Exercise prompt: In the data below, locate the line containing "Write the bpy" and the line containing "return tag(o, **k)", then retype both and everything between them exactly. Pictures are not part of the copy.

Record set:
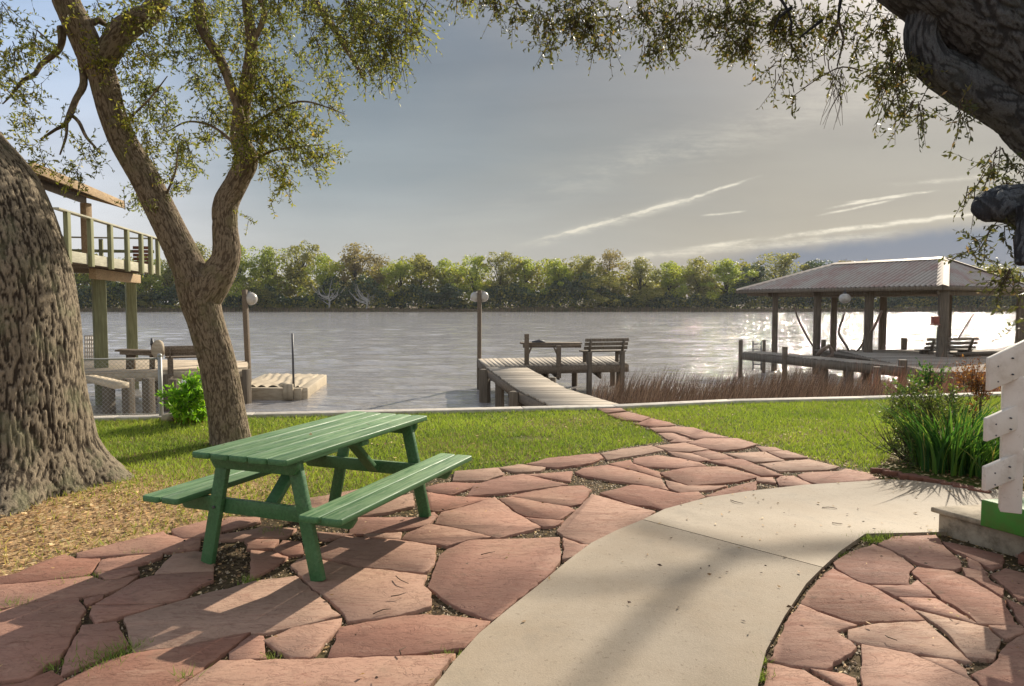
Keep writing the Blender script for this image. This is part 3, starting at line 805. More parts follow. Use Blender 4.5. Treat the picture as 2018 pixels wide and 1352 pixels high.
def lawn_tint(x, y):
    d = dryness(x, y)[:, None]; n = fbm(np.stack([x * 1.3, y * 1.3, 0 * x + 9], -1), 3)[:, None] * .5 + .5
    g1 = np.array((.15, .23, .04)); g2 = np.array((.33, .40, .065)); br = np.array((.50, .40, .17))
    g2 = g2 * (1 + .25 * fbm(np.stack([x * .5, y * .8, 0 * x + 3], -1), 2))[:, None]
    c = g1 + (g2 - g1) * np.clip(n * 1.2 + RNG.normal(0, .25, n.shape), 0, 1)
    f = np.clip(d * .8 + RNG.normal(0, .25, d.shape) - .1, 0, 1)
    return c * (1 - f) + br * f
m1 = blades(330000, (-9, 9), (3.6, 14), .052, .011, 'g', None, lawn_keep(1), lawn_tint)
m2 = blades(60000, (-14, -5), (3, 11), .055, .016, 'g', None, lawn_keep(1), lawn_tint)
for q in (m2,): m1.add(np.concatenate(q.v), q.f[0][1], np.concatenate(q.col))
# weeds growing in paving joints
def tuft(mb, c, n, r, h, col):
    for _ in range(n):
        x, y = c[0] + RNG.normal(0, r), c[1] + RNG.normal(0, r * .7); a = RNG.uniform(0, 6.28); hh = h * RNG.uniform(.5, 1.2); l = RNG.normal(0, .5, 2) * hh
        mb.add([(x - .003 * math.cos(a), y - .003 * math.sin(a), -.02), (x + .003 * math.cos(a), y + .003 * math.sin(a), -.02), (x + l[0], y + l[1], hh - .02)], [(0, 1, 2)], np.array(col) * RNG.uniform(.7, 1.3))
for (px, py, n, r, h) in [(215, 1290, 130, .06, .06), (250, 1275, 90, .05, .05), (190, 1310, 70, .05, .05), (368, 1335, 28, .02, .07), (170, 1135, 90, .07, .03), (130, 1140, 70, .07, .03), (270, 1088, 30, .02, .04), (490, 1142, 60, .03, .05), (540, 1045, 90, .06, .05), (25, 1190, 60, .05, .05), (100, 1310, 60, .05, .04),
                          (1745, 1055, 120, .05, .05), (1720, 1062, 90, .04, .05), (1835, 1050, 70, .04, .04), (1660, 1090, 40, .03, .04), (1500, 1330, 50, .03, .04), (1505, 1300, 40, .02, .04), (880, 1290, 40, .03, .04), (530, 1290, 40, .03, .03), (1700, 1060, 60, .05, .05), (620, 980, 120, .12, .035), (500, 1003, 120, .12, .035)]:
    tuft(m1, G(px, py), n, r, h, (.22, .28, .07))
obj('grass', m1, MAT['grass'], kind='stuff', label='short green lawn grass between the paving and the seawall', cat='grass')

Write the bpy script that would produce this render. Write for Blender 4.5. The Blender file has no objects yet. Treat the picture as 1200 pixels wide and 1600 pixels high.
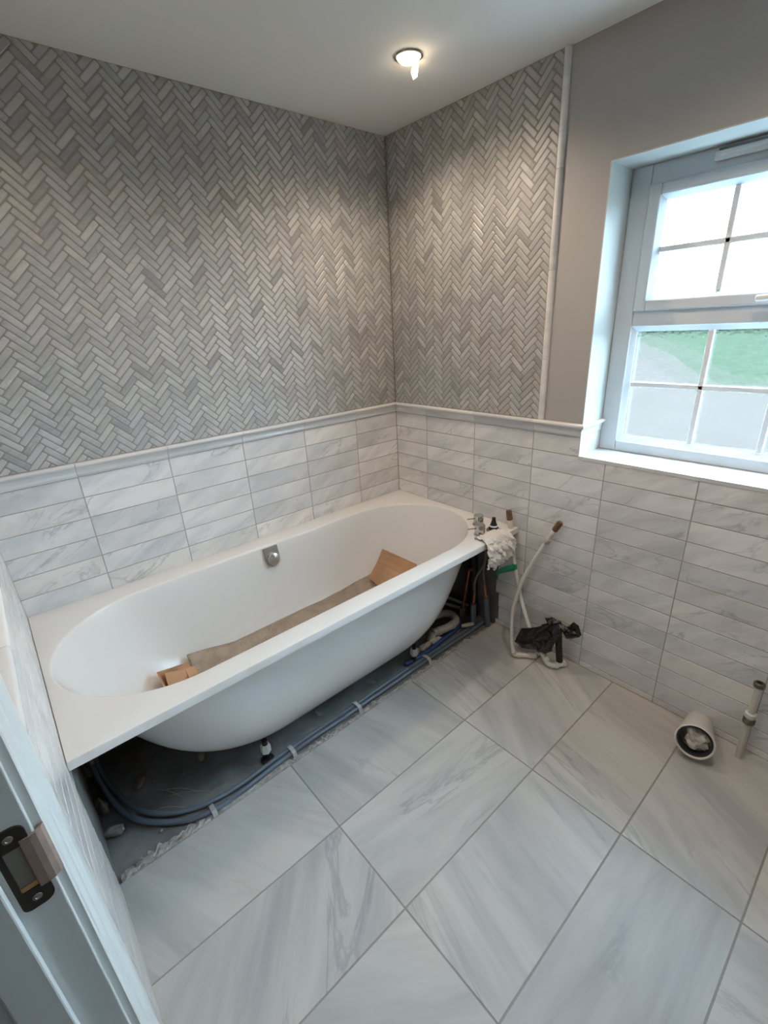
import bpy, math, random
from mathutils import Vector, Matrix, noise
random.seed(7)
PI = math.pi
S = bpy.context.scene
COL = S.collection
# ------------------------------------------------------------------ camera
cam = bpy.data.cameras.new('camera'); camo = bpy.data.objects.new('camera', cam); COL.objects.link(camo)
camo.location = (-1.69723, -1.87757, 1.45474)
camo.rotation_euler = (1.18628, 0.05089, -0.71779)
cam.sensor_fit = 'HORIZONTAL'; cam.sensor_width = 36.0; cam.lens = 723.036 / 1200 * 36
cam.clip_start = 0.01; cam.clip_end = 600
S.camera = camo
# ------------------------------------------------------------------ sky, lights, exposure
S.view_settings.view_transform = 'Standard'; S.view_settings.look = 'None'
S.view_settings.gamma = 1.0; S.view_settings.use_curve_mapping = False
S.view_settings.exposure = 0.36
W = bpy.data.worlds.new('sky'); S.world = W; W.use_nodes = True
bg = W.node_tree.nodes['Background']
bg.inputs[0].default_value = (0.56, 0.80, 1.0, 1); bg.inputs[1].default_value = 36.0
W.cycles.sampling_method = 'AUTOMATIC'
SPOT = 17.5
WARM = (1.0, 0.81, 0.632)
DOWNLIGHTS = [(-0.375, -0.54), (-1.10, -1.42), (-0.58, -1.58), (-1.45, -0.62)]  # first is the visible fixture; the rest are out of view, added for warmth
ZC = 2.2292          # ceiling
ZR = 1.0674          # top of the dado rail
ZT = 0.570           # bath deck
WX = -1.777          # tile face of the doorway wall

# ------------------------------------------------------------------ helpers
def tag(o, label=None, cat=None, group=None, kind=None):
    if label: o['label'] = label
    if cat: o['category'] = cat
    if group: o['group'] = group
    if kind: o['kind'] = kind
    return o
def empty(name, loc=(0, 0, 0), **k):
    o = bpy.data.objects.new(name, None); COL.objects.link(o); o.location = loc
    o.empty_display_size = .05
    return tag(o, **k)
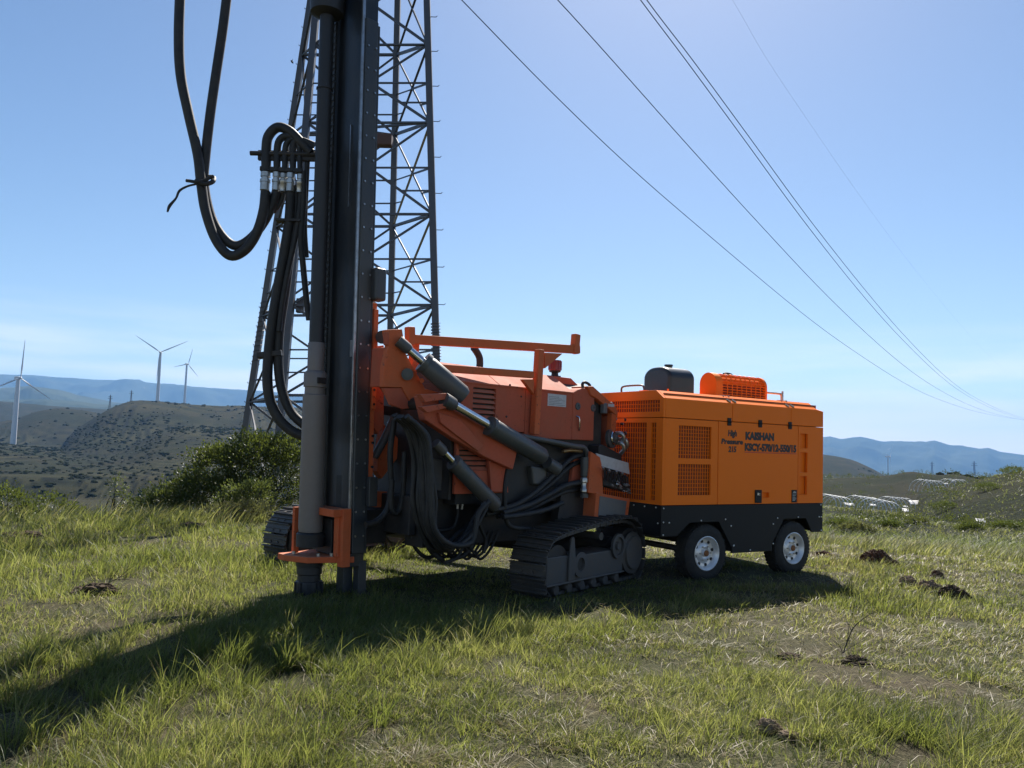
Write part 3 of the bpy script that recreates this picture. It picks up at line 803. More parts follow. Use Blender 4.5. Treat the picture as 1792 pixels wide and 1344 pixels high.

Solution to the problem:
Write the bpy script that would produce this render. Write for Blender 4.5. The Blender file has no objects yet. Treat the picture as 1200 pixels wide and 1600 pixels high.
import bpy, math, random
from mathutils import Vector, Matrix, noise
random.seed(7)
PI = math.pi
S = bpy.context.scene
COL = S.collection
# ------------------------------------------------------------------ camera
cam = bpy.data.cameras.new('camera'); camo = bpy.data.objects.new('camera', cam); COL.objects.link(camo)
camo.location = (-1.69723, -1.87757, 1.45474)
camo.rotation_euler = (1.18628, 0.05089, -0.71779)
cam.sensor_fit = 'HORIZONTAL'; cam.sensor_width = 36.0; cam.lens = 723.036 / 1200 * 36
cam.clip_start = 0.01; cam.clip_end = 600
S.camera = camo
# ------------------------------------------------------------------ sky, lights, exposure
S.view_settings.view_transform = 'Standard'; S.view_settings.look = 'None'
S.view_settings.gamma = 1.0; S.view_settings.use_curve_mapping = False
S.view_settings.exposure = 0.36
W = bpy.data.worlds.new('sky'); S.world = W; W.use_nodes = True
bg = W.node_tree.nodes['Background']
bg.inputs[0].default_value = (0.56, 0.80, 1.0, 1); bg.inputs[1].default_value = 36.0
W.cycles.sampling_method = 'AUTOMATIC'
SPOT = 17.5
WARM = (1.0, 0.81, 0.632)
DOWNLIGHTS = [(-0.375, -0.54), (-1.10, -1.42), (-0.58, -1.58), (-1.45, -0.62)]  # first is the visible fixture; the rest are out of view, added for warmth
ZC = 2.2292          # ceiling
ZR = 1.0674          # top of the dado rail
ZT = 0.570           # bath deck
WX = -1.777          # tile face of the doorway wall

# ------------------------------------------------------------------ helpers
def tag(o, label=None, cat=None, group=None, kind=None):
    if label: o['label'] = label
    if cat: o['category'] = cat
    if group: o['group'] = group
    if kind: o['kind'] = kind
    return o
def empty(name, loc=(0, 0, 0), **k):
    o = bpy.data.objects.new(name, None); COL.objects.link(o); o.location = loc
    o.empty_display_size = .05
    return tag(o, **k)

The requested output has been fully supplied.